Life is going to surprise you

In what seems like a millisecond your entire world is going to change. Life-as you-know-it is going to look completely different. Take a deep breath, this is a good thing, I promise. Life is never going to be as predictable or orderly as it did before and you are going to get more curve balls than you thought, but this is one of the best parts about post-grad life. You aren’t supposed to have it figured out just yet. Learn to love the surprises, the unknown, the unexpected and you will acclimate to this new season much easier. Learn the art of holding tight to letting go and you will find your way soon enough.

Your insecurities will still be there

You have spent the last four years fighting off your insecurities and growing into the confident and powerful woman you are and it is going to feel like all that personal growth went out the window your first dream job rejection or embarrassing job failure. Do not let this stop you. Keep your head up, and don’t spend too much time looking at what you’re friends have or don’t have. Don’t feed your insecurities the successes of others. You are creating the life you love, on your schedule, so don’t get too caught up in the trap of comparison.

You are going to have to do some un-learning

This is the time to make mistakes. To make big changes, to take chances, to do what is necessary and what feels right. Don’t be afraid to change and grow. In 6 months you will not be the same girl who walked across that stage, and that is good, good news! Don’t be afraid of giving yourself the room to grow and fail and take chances and un-learn some of what you thought you knew about the world. You are still so young, enjoy that you cannot know everything and that sometimes we have to let go of some of what we thought we “non-negotiable” things in life were, to move forward.
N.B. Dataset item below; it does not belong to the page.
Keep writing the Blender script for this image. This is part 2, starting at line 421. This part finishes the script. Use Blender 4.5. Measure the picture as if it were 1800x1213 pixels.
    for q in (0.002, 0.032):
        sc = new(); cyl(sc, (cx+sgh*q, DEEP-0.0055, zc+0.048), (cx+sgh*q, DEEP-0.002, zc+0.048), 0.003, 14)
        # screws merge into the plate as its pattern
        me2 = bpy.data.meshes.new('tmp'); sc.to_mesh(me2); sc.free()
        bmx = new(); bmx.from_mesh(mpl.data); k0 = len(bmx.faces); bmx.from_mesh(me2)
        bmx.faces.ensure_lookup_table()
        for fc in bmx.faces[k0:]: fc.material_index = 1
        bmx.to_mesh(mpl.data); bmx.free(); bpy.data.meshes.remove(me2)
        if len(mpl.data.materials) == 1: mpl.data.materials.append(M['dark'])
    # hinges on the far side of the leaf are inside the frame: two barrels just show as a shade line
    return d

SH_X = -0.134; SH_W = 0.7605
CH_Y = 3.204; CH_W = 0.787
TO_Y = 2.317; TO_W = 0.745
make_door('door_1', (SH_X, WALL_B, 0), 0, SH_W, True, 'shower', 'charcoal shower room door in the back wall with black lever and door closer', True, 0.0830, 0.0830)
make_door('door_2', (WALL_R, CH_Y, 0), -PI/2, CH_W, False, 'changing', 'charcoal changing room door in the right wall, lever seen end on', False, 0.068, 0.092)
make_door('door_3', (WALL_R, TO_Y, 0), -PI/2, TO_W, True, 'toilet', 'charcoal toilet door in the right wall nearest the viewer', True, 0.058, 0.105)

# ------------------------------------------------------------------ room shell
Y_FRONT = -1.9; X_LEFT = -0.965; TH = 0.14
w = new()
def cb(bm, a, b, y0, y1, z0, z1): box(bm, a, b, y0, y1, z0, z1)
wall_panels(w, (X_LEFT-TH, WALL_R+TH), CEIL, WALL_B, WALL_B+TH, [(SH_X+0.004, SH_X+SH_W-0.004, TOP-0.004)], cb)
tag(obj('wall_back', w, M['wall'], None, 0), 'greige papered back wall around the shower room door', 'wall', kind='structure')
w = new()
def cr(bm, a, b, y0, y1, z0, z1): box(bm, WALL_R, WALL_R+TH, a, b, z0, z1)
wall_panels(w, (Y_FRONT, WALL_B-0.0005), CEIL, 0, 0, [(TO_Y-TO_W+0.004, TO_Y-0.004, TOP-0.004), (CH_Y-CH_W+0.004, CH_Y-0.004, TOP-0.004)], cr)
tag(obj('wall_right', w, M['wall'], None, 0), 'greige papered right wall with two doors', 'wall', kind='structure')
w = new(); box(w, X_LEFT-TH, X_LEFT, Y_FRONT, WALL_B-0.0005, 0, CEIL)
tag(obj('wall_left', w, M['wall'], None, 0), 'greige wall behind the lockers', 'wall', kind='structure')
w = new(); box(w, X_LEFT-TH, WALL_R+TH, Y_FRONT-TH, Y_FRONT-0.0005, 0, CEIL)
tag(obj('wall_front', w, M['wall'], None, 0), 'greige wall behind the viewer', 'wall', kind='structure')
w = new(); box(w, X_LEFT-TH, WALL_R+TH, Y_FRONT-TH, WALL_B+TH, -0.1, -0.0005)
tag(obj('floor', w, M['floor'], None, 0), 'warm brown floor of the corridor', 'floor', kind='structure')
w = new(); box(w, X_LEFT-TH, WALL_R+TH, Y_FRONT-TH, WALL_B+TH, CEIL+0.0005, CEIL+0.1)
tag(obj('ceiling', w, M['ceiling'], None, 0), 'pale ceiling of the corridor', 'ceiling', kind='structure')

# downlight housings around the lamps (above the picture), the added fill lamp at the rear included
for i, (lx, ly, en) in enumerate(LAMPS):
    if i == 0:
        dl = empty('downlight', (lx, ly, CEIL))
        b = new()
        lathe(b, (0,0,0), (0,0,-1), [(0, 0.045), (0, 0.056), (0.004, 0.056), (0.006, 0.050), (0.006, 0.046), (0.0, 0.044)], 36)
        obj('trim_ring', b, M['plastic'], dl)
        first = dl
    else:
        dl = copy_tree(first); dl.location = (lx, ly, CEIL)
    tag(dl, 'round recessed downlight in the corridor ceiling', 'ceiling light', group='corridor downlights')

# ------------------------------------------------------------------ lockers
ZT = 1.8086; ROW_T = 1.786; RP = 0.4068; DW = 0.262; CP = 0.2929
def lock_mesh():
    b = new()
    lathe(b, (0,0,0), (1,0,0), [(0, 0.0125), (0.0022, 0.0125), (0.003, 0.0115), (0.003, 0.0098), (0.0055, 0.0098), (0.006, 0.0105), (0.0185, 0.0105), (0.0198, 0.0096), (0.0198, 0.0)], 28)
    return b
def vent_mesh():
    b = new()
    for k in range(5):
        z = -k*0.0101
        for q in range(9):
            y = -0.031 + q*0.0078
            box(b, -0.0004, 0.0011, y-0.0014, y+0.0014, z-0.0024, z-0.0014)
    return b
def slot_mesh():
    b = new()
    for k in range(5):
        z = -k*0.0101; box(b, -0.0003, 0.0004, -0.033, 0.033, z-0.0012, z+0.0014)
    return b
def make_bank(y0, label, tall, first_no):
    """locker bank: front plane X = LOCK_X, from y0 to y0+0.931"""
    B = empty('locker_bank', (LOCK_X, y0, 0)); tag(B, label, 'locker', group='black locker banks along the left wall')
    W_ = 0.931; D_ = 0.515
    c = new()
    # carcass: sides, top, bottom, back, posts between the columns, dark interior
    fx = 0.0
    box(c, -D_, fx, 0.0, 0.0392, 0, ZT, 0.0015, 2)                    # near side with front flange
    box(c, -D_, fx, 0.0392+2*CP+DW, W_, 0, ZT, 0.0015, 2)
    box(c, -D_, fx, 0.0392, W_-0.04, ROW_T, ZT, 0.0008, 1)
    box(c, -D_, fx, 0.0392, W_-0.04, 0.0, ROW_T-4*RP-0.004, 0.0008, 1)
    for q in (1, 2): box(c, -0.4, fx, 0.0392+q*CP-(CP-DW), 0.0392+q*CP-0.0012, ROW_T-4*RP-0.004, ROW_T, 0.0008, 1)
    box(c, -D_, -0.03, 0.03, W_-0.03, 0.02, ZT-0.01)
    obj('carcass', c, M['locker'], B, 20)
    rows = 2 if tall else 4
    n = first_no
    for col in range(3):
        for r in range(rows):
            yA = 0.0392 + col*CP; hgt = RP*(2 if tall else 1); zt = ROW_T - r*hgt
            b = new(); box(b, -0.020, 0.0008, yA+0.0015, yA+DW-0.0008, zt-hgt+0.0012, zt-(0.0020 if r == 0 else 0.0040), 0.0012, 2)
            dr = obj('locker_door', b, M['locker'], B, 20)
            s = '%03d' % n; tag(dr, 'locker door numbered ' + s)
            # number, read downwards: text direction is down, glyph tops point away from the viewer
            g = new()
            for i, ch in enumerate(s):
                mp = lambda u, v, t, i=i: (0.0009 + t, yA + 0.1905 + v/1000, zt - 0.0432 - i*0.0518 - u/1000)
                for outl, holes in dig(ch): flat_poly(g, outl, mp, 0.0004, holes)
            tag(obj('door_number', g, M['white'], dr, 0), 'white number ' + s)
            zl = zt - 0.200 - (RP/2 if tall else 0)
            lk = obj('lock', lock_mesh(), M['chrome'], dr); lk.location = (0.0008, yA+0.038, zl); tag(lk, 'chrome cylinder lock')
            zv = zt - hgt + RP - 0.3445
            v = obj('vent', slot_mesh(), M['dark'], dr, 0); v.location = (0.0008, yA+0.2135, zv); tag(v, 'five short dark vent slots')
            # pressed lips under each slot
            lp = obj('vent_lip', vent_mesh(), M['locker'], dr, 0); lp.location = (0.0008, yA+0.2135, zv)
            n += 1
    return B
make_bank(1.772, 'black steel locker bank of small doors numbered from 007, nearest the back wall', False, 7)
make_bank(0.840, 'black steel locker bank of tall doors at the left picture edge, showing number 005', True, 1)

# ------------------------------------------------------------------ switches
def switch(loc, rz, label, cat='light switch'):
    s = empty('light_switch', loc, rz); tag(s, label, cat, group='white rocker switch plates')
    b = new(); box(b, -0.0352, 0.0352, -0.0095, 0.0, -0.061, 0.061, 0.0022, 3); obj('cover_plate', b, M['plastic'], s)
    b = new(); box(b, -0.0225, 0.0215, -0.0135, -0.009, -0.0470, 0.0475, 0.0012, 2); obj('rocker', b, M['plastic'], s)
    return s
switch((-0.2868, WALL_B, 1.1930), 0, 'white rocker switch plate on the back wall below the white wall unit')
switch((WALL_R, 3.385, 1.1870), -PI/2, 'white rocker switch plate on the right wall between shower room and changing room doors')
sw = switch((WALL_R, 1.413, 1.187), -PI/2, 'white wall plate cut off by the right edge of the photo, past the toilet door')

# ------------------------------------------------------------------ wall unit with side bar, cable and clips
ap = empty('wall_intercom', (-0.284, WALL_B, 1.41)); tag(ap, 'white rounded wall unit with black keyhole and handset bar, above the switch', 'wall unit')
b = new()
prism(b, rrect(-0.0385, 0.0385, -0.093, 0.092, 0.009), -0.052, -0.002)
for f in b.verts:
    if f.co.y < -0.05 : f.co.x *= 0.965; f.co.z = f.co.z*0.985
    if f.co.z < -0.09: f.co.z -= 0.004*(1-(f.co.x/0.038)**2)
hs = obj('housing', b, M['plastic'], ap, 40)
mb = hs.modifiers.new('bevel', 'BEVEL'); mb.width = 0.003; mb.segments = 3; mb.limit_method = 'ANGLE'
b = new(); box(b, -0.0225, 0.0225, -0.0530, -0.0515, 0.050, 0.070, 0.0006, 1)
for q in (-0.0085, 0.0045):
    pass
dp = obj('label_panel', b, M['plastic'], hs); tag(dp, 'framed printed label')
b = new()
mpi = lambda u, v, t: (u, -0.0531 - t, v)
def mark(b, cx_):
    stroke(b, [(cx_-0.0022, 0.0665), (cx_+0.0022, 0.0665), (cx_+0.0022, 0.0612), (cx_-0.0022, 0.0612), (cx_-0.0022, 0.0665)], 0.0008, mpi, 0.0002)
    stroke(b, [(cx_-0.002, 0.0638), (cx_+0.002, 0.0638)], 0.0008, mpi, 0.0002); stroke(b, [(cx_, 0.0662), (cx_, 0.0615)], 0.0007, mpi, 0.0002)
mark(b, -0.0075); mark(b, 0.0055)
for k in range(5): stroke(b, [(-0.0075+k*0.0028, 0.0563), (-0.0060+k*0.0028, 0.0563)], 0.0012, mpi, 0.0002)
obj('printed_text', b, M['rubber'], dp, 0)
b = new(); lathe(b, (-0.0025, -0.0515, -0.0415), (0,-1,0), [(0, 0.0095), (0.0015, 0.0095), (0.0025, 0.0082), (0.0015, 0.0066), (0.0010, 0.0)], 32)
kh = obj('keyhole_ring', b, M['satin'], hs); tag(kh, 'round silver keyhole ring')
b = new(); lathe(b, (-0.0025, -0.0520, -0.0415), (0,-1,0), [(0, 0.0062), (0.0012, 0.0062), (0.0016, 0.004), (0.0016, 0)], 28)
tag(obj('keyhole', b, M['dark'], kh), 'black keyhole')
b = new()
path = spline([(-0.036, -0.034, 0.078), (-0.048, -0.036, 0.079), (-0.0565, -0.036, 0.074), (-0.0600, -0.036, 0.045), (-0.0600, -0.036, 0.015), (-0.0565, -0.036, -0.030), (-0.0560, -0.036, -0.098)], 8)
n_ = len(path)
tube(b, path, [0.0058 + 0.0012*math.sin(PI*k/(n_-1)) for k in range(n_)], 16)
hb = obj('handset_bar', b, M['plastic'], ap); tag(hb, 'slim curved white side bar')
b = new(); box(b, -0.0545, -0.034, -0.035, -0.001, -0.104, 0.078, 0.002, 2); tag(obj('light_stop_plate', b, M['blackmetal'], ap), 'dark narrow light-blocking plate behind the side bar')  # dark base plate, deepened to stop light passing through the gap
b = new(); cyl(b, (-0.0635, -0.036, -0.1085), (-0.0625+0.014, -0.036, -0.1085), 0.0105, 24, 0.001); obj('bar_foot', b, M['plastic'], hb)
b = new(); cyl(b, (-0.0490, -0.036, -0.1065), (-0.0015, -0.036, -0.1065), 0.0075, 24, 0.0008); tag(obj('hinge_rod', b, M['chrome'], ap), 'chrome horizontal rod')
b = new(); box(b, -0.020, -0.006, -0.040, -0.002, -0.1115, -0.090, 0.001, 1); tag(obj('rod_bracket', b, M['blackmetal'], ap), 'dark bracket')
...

You have to become your own biggest fan

Community in this time is going to change meaning quite a bit. Hold on tightly to your tribe, but also remember that you and you alone are the captain of this ship. Learn how to be your own best advocate and number 1 fan. Remember to stay humble, but also, know your worth and always show up for yourself. There are wonderful and wild things for you here in the world, don’t miss out on them because you couldn’t see how worthy of those things you are. Don’t forget all the amazing things you’ve learned that have brought you here, and don’t be afraid to see the good in yourself first and foremost.

Decisions, Decisions, Decisions

From the moment you wake up in the morning, every single second of every single day will be under your control. After 18 years of going to school everyday and going through the motions you will be free to make use of your time however you see fit. No more homework, no more exams; when you get home after work you get to choose what to do. There is nothing more exhilarating and terrifying about this than those first couple weeks as a post-grad. It is wonderful and wildly overwhelming all at once. Don’t sweat the small stuff. Budget your money, watch the show, see your girlfriends, go on the date, take the job, buy the shoes, eat the really good ice cream, call your mom, go to the beach, kiss the stranger. Every decision is now yours and though that can be terrifying, don’t let it hold you back. Yes you will be making decisions on steroids and your mom can’t tell you what to do or what is right for you, so don’t forget that these choices are such a gift, that the life you have is such a gift, and that you will choose wrongly.Give out forgiveness graciously and be gentle with yourself. The land of 20-something adulthood is no easy terrain, go bravely and boldly, with enough grace to stumble through along the way.